Reuse Markers to Create Liquid Watercolors

What You Need:

  • Markers
  • Jars with their lids
  • Water
  • Large measuring cup
  • Paintbrushes
  • Paper for painting
  • Labels for the jars (optional)

What You Do:

  1. Gather your markers and ask your learner to separate them by color.
  2. Have your child place the markers tip-down into jars by color, ensuring that the marker tips are inside the jar. Use larger jars for the colors that have more markers.
  3. Have your child use a measuring cup with a spout to pour water into each of the jars. Add more or less water depending on how concentrated you want the color to be.
  4. Ask your child to observe how the ink seeps from the markers and diffuses throughout the water. Ask them, “What are you noticing? What’s happening to the water? Is the color of the water what you expected?”
  5. Leave the markers soaking overnight. The next day, ask your child to carefully stir the liquid with the markers and to make observations about what they see. After a night of soaking, the color should be completely diffused throughout the water. Ask your child, “What’s happening to the water? What do you notice is on the bottom?” Sometimes, the ink will sink to the bottom, depending on how many markers are in the jar.         
  6. Have your child paint a picture using the liquid watercolor paint. As your child paints, have them make observations about the watercolor paint. Ask them:
    • Are the colors as dark or vibrant as you imagined they would be?
    • Are there colors you wish you had?
    • Are there colors we can mix to make a new color?
    • How is the watercolor paint the same or different from the paint you usually use?
  7. Have your child label the jars, listing the color and making sure to write that it is watercolor paint. This label will help prevent accidental ingestion.
  8. Store leftover liquid paint at room temperature in the same jars you used for the activity. Firmly place the lid on each jar to keep the paint fresh and prevent spillage.
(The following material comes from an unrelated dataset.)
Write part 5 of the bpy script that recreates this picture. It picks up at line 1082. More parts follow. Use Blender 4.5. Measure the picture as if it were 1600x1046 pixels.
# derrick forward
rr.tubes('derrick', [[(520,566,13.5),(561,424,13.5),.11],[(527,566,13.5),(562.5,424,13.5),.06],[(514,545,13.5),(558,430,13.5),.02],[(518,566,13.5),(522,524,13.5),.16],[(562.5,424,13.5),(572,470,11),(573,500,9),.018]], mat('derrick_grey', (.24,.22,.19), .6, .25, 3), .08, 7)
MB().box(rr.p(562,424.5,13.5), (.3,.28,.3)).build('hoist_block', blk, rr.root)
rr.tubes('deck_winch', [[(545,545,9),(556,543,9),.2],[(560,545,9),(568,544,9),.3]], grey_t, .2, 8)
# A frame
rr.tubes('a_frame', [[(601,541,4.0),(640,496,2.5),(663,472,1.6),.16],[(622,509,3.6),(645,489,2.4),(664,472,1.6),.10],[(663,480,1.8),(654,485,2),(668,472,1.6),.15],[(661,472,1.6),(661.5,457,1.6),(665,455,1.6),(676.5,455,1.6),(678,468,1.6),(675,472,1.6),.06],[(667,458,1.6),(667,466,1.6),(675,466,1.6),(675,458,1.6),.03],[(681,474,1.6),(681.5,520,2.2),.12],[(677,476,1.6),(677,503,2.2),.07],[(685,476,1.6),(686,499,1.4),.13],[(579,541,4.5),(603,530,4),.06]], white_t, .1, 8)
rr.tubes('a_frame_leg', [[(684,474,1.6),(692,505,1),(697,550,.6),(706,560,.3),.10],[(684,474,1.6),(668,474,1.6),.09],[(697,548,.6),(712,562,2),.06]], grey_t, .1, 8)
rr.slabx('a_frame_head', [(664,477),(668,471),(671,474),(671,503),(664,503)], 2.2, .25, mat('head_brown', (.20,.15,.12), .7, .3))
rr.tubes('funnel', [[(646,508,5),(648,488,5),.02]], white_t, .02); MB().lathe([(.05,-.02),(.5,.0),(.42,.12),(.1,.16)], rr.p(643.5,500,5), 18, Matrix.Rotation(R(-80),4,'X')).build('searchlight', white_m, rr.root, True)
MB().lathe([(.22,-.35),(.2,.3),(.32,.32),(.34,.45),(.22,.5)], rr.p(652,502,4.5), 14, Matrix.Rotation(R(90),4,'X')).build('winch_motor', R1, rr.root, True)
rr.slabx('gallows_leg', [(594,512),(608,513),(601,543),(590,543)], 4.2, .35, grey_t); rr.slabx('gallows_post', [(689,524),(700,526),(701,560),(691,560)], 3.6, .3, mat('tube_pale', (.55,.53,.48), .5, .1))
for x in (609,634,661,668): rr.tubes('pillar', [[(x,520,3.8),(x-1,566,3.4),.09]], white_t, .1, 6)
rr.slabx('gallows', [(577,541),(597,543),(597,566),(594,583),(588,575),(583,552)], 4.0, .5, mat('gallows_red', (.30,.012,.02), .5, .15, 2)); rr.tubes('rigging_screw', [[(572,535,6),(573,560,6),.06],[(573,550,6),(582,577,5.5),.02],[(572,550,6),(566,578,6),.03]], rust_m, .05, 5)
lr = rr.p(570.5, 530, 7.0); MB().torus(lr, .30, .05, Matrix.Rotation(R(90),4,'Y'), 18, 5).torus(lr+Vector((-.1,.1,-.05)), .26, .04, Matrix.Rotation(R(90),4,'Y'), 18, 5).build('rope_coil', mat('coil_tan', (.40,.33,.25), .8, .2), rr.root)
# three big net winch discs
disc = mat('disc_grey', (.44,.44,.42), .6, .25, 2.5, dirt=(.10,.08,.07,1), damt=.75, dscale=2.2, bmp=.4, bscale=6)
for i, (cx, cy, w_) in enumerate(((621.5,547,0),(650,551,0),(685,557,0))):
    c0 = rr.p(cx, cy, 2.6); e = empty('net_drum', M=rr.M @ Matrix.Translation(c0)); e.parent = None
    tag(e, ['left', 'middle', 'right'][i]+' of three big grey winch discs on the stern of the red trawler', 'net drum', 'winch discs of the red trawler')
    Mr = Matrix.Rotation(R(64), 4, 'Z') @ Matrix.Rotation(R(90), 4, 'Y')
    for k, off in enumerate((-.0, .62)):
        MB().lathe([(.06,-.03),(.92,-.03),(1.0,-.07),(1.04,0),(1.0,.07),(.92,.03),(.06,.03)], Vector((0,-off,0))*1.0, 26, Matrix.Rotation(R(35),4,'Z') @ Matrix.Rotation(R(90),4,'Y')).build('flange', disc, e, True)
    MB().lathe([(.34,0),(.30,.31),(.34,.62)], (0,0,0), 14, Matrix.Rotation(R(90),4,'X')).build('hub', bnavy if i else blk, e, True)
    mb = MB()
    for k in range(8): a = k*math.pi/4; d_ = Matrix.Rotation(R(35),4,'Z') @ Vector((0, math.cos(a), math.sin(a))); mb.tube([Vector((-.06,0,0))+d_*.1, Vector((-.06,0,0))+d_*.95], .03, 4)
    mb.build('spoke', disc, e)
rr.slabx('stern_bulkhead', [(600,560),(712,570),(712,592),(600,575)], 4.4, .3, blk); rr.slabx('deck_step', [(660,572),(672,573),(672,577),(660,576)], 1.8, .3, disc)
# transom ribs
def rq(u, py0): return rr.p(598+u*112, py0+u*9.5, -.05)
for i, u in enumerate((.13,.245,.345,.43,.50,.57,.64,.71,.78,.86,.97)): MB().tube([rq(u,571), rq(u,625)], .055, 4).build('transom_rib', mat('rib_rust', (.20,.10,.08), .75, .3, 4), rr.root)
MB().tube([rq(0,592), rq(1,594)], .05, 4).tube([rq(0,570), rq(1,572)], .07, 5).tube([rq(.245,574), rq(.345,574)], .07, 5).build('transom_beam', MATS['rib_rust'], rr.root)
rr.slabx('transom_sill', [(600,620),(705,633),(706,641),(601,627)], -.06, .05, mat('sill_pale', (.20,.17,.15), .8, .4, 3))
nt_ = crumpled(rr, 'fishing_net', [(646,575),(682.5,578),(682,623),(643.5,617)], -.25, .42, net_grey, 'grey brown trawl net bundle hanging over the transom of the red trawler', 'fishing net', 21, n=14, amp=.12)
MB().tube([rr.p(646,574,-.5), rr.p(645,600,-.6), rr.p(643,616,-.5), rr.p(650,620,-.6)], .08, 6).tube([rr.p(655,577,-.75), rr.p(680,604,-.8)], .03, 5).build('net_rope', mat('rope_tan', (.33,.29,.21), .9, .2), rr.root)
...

This activity is great for teaching your children to reuse as many materials as they can. Upcycling is often good for the environment, and it shows children that they be resourceful with different materials. If you’re ever in a pinch and want to add interest to your child’s art projects, this activity offers a colorful, thoughtful touch.

Note: Just as drawing with markers can leave some staining, this liquid watercolor can stain clothes.